▶ _To do_:
Find the line containing "tc = g.mix(1., (*base, 1), g.comb(v, v, v), 'MULTIPLY')", then output it and every line after it through the end of the listing below, exactly as written.

▶ _Raw data_:
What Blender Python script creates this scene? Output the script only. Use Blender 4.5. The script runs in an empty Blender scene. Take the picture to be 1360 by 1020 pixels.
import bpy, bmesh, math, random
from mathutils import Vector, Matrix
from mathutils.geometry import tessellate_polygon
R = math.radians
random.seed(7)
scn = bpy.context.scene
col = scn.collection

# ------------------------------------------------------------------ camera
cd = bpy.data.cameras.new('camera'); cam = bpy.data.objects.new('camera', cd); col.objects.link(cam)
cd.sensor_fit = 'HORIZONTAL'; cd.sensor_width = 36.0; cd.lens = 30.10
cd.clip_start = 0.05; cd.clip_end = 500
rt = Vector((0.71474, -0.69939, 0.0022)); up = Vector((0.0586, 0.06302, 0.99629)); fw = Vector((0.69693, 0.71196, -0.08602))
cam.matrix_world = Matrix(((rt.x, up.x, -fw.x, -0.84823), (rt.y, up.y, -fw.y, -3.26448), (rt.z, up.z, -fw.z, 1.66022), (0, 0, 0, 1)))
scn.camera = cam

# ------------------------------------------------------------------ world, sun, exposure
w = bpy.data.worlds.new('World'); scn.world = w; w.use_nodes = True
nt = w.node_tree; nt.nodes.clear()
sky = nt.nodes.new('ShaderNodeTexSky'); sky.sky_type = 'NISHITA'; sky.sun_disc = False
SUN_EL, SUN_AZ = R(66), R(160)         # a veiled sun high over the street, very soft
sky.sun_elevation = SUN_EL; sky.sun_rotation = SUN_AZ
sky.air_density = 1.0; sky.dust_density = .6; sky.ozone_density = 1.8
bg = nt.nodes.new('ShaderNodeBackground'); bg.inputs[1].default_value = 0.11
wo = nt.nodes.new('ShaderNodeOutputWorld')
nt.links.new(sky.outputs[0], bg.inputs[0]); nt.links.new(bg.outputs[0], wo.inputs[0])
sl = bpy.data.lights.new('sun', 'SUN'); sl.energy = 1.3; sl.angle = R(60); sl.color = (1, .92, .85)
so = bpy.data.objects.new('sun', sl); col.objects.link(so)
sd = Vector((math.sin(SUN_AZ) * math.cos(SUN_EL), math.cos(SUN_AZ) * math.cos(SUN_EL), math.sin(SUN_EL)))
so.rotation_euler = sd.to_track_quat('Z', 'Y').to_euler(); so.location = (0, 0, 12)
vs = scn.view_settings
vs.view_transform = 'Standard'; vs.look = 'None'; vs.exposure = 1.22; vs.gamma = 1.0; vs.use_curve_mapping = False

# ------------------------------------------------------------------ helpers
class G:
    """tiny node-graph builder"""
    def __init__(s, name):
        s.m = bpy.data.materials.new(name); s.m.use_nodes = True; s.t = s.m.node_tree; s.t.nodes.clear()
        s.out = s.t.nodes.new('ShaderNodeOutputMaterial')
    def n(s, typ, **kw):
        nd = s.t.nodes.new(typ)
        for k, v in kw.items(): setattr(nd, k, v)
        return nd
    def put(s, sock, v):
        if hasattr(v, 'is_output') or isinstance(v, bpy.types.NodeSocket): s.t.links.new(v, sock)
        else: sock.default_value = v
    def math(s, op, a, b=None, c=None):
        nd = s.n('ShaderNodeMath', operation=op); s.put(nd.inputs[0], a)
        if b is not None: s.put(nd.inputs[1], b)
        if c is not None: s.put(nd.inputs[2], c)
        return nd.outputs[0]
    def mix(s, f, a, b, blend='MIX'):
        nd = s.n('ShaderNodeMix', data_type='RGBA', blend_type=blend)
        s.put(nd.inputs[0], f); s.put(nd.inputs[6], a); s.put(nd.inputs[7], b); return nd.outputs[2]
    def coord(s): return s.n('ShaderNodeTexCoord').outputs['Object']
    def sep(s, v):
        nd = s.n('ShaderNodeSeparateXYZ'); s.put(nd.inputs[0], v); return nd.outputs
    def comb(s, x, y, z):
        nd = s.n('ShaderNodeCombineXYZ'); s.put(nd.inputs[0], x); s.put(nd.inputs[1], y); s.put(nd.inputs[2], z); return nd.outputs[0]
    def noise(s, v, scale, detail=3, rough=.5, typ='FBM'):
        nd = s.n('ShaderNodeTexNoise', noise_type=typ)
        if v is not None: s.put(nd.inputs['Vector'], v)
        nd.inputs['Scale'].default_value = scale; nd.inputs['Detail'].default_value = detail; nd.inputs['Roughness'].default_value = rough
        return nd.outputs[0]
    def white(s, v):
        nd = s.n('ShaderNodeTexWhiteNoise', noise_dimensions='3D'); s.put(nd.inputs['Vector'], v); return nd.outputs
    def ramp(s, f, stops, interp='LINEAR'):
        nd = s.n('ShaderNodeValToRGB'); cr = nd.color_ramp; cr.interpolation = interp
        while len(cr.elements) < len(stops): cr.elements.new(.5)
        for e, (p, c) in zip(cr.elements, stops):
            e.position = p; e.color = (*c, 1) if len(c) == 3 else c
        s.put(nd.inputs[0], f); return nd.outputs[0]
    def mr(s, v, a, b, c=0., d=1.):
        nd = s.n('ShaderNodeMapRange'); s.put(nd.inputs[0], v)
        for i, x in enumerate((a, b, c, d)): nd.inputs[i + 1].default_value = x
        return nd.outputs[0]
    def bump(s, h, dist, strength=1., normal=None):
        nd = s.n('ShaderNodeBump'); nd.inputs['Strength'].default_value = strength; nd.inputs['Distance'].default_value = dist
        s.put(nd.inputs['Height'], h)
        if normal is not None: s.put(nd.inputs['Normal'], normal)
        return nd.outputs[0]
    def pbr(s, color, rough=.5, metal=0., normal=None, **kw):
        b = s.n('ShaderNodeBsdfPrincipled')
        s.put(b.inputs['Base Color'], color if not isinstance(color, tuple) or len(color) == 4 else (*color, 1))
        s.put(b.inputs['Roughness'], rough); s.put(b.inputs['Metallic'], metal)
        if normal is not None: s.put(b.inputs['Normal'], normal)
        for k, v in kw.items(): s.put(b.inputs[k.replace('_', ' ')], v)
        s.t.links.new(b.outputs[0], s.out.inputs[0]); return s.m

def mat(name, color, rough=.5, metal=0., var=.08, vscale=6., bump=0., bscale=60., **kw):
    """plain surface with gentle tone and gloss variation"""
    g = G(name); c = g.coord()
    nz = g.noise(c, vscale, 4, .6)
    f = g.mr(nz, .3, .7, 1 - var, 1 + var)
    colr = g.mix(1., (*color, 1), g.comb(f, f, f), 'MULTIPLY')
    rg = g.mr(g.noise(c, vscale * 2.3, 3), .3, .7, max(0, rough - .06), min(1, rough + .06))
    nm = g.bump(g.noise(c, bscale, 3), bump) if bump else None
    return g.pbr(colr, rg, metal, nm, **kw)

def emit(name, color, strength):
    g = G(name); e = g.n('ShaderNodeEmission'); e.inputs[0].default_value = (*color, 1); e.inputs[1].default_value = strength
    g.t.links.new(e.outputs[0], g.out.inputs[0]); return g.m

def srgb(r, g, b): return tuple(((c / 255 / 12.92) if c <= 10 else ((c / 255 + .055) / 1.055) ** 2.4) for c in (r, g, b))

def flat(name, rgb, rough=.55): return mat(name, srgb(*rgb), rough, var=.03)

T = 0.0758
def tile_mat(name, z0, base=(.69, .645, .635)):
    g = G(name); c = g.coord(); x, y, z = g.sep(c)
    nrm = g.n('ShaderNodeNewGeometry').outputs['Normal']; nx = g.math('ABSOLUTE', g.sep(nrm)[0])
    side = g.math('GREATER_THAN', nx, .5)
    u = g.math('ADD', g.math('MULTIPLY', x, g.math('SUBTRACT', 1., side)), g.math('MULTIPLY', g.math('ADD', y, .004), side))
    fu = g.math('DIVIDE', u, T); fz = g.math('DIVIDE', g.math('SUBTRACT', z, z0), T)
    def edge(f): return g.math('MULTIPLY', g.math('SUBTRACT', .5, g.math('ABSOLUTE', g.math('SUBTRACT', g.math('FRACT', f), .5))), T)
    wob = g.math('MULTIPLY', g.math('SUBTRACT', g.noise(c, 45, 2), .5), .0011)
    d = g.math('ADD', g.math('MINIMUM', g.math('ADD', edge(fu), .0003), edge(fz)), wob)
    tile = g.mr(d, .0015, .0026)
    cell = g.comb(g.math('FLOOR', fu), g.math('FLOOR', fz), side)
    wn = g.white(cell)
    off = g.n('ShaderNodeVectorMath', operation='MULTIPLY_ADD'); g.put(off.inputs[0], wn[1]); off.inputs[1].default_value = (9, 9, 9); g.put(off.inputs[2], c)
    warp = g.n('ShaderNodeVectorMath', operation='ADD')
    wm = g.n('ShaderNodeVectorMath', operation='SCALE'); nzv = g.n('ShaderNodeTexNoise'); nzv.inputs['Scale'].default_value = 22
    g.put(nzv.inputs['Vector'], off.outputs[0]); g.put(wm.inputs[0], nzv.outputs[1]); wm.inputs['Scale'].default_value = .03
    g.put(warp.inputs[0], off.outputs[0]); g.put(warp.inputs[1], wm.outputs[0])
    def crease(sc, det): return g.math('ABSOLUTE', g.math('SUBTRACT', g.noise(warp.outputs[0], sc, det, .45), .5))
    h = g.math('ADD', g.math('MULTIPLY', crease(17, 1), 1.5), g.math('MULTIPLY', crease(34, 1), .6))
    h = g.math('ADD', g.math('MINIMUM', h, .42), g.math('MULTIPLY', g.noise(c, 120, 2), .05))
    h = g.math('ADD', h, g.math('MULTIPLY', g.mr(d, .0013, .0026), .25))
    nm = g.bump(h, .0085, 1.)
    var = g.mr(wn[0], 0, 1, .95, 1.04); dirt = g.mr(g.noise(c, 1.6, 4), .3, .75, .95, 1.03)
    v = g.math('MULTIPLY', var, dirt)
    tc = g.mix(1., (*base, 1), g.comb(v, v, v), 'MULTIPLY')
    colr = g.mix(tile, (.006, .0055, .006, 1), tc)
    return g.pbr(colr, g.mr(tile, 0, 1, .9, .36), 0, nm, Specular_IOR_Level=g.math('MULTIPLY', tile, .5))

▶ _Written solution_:
    tc = g.mix(1., (*base, 1), g.comb(v, v, v), 'MULTIPLY')
    colr = g.mix(tile, (.006, .0055, .006, 1), tc)
    return g.pbr(colr, g.mr(tile, 0, 1, .9, .36), 0, nm, Specular_IOR_Level=g.math('MULTIPLY', tile, .5))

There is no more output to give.